----- Recorded data -----
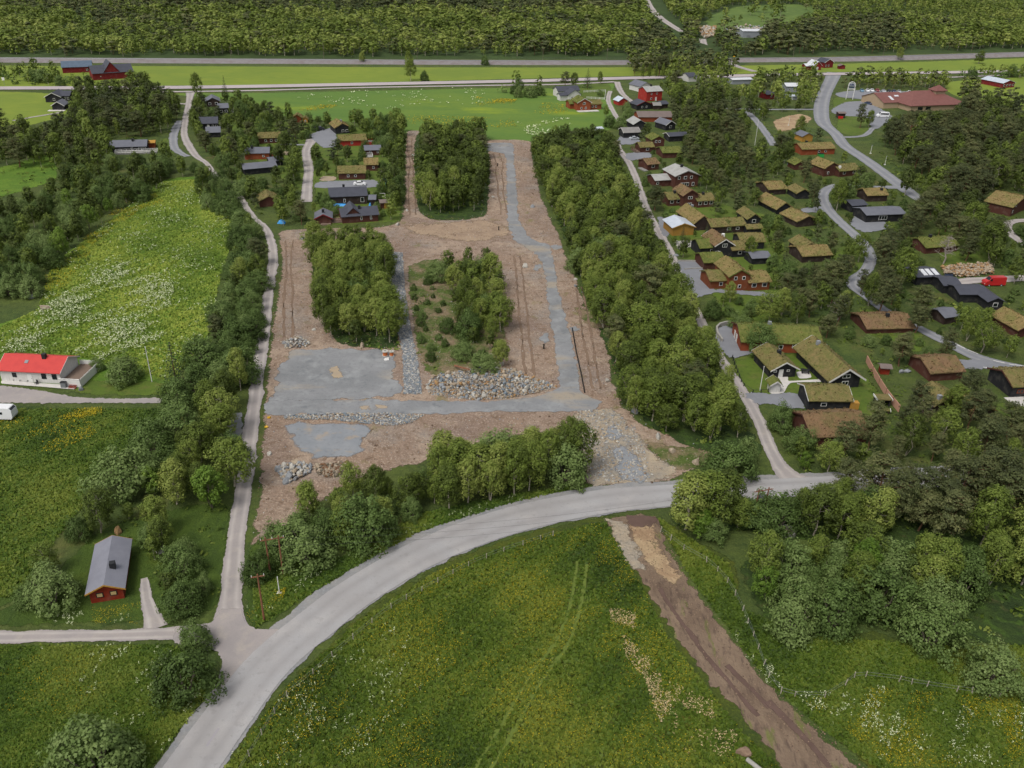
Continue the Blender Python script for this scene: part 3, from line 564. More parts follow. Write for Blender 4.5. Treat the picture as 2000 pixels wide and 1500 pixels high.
# ------------------------------------------------------------------ houses
def house(name, label, cat, vols, group=None):
    """vols: dicts  p=(x0,y0,x1,y1) front base corners in pixels, D depth, h wall height, r rise, ax 'x'|'y', w wall, rf roof, t trim, win, ..."""
    p = vols[0]['p']; a0 = G(p[0], p[1]); b0 = G(p[2], p[3])
    yaw0 = math.atan2(b0.y-a0.y, b0.x-a0.x)+vols[0].get('dy', 0)
    root = empty(name, a0, yaw0, label, cat, group)
    inv = (Matrix.Translation(a0)@Matrix.Rotation(yaw0, 4, 'Z')).inverted()
    for vi, v in enumerate(vols):
        p = v['p']; a = G(p[0], p[1]); b = G(p[2], p[3]); a.z = a0.z; b.z = a0.z
        yaw = math.atan2(b.y-a.y, b.x-a.x)+v.get('dy', 0)
        if vi and not v.get('free'): yaw = yaw0
        W = Matrix.Translation(a)@Matrix.Rotation(yaw, 4, 'Z'); M = inv@W; M.translation.z += vi*.004
        L = v.get('L') or (b-a).length; D = v['D']; h = v['h']; r = v['r']; ax = v.get('ax', 'x')
        wm = MAT[v.get('w', 'w_brown')]; rm = MAT[v.get('rf', 't_mix')]; tm = MAT[v.get('t', v.get('w', 'w_brown'))]; z0 = v.get('z', -.3)
        turf = v.get('rf', 't_mix')[0] == 't'; th = .3 if turf else .14
        A_, B_ = (L, D) if ax == 'x' else (D, L)
        mp = (lambda q, c, z: Vector((q, c, z))) if ax == 'x' else (lambda q, c, z: Vector((c, q, z)))
        hip = v.get('hip')
        # walls
        m = MB()
        if r < .01 or hip: m.box(0, L, 0, D, z0, h, M)
        else:
            pr = [(0, z0), (B_, z0), (B_, h), (B_/2, h+r), (0, h)]
            vs = [mp(q, c, z) for q in (0, A_) for c, z in pr]; n = 5
            m.add(vs, [(i, (i+1)%n, n+(i+1)%n, n+i) for i in range(n)]+[(4, 3, 2, 1, 0), (5, 6, 7, 8, 9)], M)
        wo = link('wall', recalc(m.mesh('wall', wm)), root)
        # roof
        oe = v.get('oe', .45); og = v.get('og', .4); k = r/(B_/2); m = MB(); e0 = h-k*oe+.03
        if hip:
            f = hip; ze = h+.03; o = .7
            q0, q1 = A_*f, A_*(1-f)
            bt = [mp(-o, -o, ze), mp(A_+o, -o, ze), mp(A_+o, B_+o, ze), mp(-o, B_+o, ze)]
            tp = [mp(q0, B_/2, h+r), mp(q1, B_/2, h+r)]
            m.add(bt+[x+Vector((0, 0, .25)) for x in bt]+tp, [(0, 1, 5, 4), (1, 2, 6, 5), (2, 3, 7, 6), (3, 0, 4, 7), (4, 5, 9, 8), (5, 6, 9), (6, 7, 8, 9), (7, 4, 8), (3, 2, 1, 0)], M)
        else:
            na = max(2, int((A_+2*og)/.8)) if turf else 1; nb = 4 if turf else 1
            row = []
            for s in (0, 1):
                for j in range(nb+1):
                    u = j/nb; c = (-oe+(B_/2+oe)*u) if s == 0 else (B_/2+(B_/2+oe)*u); row.append((c, h+r+.03-abs(c-B_/2)*k, j == 0 and s == 0 or s == 1 and j == nb))
            nr = len(row); vs = []; fs = []
            for i in range(na+1):
                q = -og+(A_+2*og)*i/na
                for c, z, ed in row:
                    jz = rng.normal(0, .05) if turf else 0
                    vs.append(mp(q+(rng.normal(0, .05) if turf else 0), c, z+th*(.75 if ed and turf else 1)+jz))
            nt = len(vs)
            for i in range(na+1):
                q = -og+(A_+2*og)*i/na
                for c, z, ed in row: vs.append(mp(q, c, z))
            for i in range(na):
                for j in range(nr-1):
                    fs.append((i*nr+j, i*nr+j+1, (i+1)*nr+j+1, (i+1)*nr+j)); fs.append((nt+i*nr+j, nt+(i+1)*nr+j, nt+(i+1)*nr+j+1, nt+i*nr+j+1))
                for j in (0, nr-1): fs.append((i*nr+j, (i+1)*nr+j, nt+(i+1)*nr+j, nt+i*nr+j))
            for i in (0, na):
                for j in range(nr-1): fs.append((i*nr+j, nt+i*nr+j, nt+i*nr+j+1, i*nr+j+1))
            m.add(vs, fs, M)
            if turf:
                for _ in range(int(A_*B_*2.2)):
                    q = random.uniform(-og, A_+og); c = random.uniform(-oe, B_+oe); z = h+r+.03-abs(c-B_/2)*k+th; a = random.uniform(0, PI); w2 = random.uniform(.1, .24); hh = random.uniform(.1, .32)
                    dx, dy = w2*math.cos(a), w2*math.sin(a); lx, ly = random.gauss(0, .1), random.gauss(0, .1)
                    m.add([mp(q-dx, c-dy, z-.05), mp(q+dx, c+dy, z-.05), mp(q+dx*.7+lx, c+dy*.7+ly, z+hh), mp(q-dx*.7+lx, c-dy*.7+ly, z+hh*.8)], [(0, 1, 2, 3)], M)
        ro = link('roof', recalc(m.mesh('roof', rm)) if not turf else m.mesh('roof', rm), root)
        # bargeboards
        if v.get('t') and not hip:
            d = .06; bw = v.get('bw', .3)
            for q0, q1 in ((-og-d, -og-.005), (A_+og+.005, A_+og+d)):
                m = MB()
                for s in (0, 1):
                    pts = []
                    for q in (q0, q1):
                        for u in (0, 1):
                            c = (-oe-.05+(B_/2+oe+.05)*u) if s == 0 else (B_/2+(B_/2+oe+.05)*u); z = h+r+.03-abs(c-B_/2)*k+s*.004
                            pts += [mp(q, c, z+th*.9-bw), mp(q, c, z+th*.9+.02)]
                    m.add(pts, [(0, 1, 3, 2), (4, 6, 7, 5), (0, 4, 5, 1), (2, 3, 7, 6), (1, 5, 7, 3), (0, 2, 6, 4)], M)
                link('bargeboard', recalc(m.mesh('bargeboard', tm)), root)
        # windows / doors
        def opening(kind, face, u, z, w, hh, mat, pane):
            if face == 'f': T = M@Matrix.Translation((u, 0, z))
            elif face == 'r': T = M@Matrix.Translation((L, u, z))@Matrix.Rotation(PI/2, 4, 'Z')
            else: T = M@Matrix.Translation((0, u, z))@Matrix.Rotation(-PI/2, 4, 'Z')
            m = MB(); m.box(-w/2, w/2, -.07, -.005, 0, hh, T); f = m.build(kind, mat, root)
            if pane:
                m = MB(); g = .12; n = max(1, round(w/.9)); cw = (w-g*(n+1))/n
                for i in range(n): x = -w/2+g+i*(cw+g); m.box(x, x+cw, -.085, -.075, g, hh-g, T)
                m.build('pane', pane, f)
            else:
                m = MB(); m.box(w*.3, w*.4, -.11, -.075, hh*.45, hh*.5, T); m.build('handle', MAT['metal_dark'], f)
        wt = MAT[v.get('wt', 'white')]; gl = MAT[v.get('gl', 'glass')]
        wn = v.get('win', 0)
        if isinstance(wn, int): wn = [(L*(i+.5)/wn, .95, min(1.3, L/wn*.6), 1.15) for i in range(wn)]
        for q in wn: opening('window', q[4] if len(q) > 4 else 'f', q[0], q[1], q[2], q[3], wt, gl)
        for q in v.get('door', ()): opening('door', q[1] if len(q) > 1 else 'f', q[0], 0, q[2] if len(q) > 2 else 1.0, 2.0, MAT[v.get('dc', 'white')], None)
        for q in v.get('chim', ()):
            u, c = q[0], q[1]; cc = c*D if ax == 'x' else c*L; cx = u*L if ax == 'x' else u*D
            P = mp(cx, cc, h+r-abs(cc-B_/2)*k); m = MB(); s = .38; m.box(P.x-s, P.x+s, P.y-s, P.y+s, P.z-.4, P.z+1.1, M)
            co = m.build('chimney', MAT[q[2] if len(q) > 2 else 'metal_dark'], ro)
        for q in v.get('sky', ()):  # skylights
            cc = q[1]*B_; z = h+r-abs(cc-B_/2)*k+th; T = M@Matrix.Translation(mp(q[0]*A_, cc, z+.03))@(Matrix.Rotation(math.atan(k), 4, 'X') if ax == 'x' else Matrix.Rotation(-math.atan(k), 4, 'Y'))
            m = MB(); m.box(-q[2]/2, q[2]/2, -q[3]/2, q[3]/2, 0, .09, T); m.build('skylight', MAT[q[4] if len(q) > 4 else 'r_pale'], root)
        if 'deck' in v:
            x0, x1, y0, y1, z = v['deck'][:5]; mt = MAT[v['deck'][5] if len(v['deck']) > 5 else 'deck']; m = MB(); m.box(x0, x1, y0, y1, -.25, z, M); dk = m.build('terrace', mt, root)
            if len(v['deck']) > 6:
                m = MB(); pts = [(x0, y0), (x1, y0), (x1, y1), (x0, y1)]; H2 = z+1.0
                for i in range(4):
                    p0 = Vector((*pts[i], 0)); p1 = Vector((*pts[(i+1)%4], 0)); n = max(1, int((p1-p0).length/1.8))
                    if i in v.get('open', ()): continue
                    for j in range(n+1):
                        g = p0.lerp(p1, j/n); m.box(g.x-.06, g.x+.06, g.y-.06, g.y+.06, z, H2, M)
                    for zz in (H2-.1, z+.35) if v.get('solid') is None else (H2-.1,):
                        m.bar(M@(p0+Vector((0, 0, zz))), M@(p1+Vector((0, 0, zz))), .07, n=4)
                    if v.get('solid') is not None:
                        dd = (p1-p0).normalized(); nn = Vector((-dd.y, dd.x, 0))*.03
                        m.add([M@(g+e+Vector((0, 0, zz))) for zz in (z-.9, H2-.25) for g in (p0, p1) for e in (nn, -nn)], [(0, 2, 3, 1), (4, 5, 7, 6), (0, 4, 6, 2), (1, 3, 7, 5), (0, 1, 5, 4), (2, 6, 7, 3)])
                m.build('railing', MAT[v['deck'][6]], dk)
        # keep the view to it clear
        pp = []
        for x in (0, L):
            for y in (0, D):
                for z in (0, h):
                    w_ = W@Vector((x, y, z)); pp.append(proj(*w_))
        for q in (0, A_): pp.append(proj(*(W@mp(q, B_/2, h+r))))
        xs = [q[0] for q in pp]; ys = [q[1] for q in pp]
        if not v.get('hide'):
            u0, u1, w0, w1 = min(xs), max(xs), min(ys), max(ys); q = .08*(u1-u0); e_ = .1*(w1-w0)
            keep([(u0+q, w0+e_), (u1-q, w0+e_), (u1-q, w1-e_), (u0+q, w1-e_)])
    return root
def recalc(me):
    import bmesh
    b = bmesh.new(); b.from_mesh(me); bmesh.ops.recalc_face_normals(b, faces=b.faces); b.to_mesh(me); b.free(); return me
def V_(p, D, h, r, **k): return dict(p=p, D=D, h=h, r=r, **k)
H = house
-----
→ Task prompt: Pick out the lines that have the word "pixels". Copy them all.

→ The result:
Continue the Blender Python script for this scene: part 3, from line 564. More parts follow. Write for Blender 4.5. Treat the picture as 2000 pixels wide and 1500 pixels high.
    """vols: dicts  p=(x0,y0,x1,y1) front base corners in pixels, D depth, h wall height, r rise, ax 'x'|'y', w wall, rf roof, t trim, win, ..."""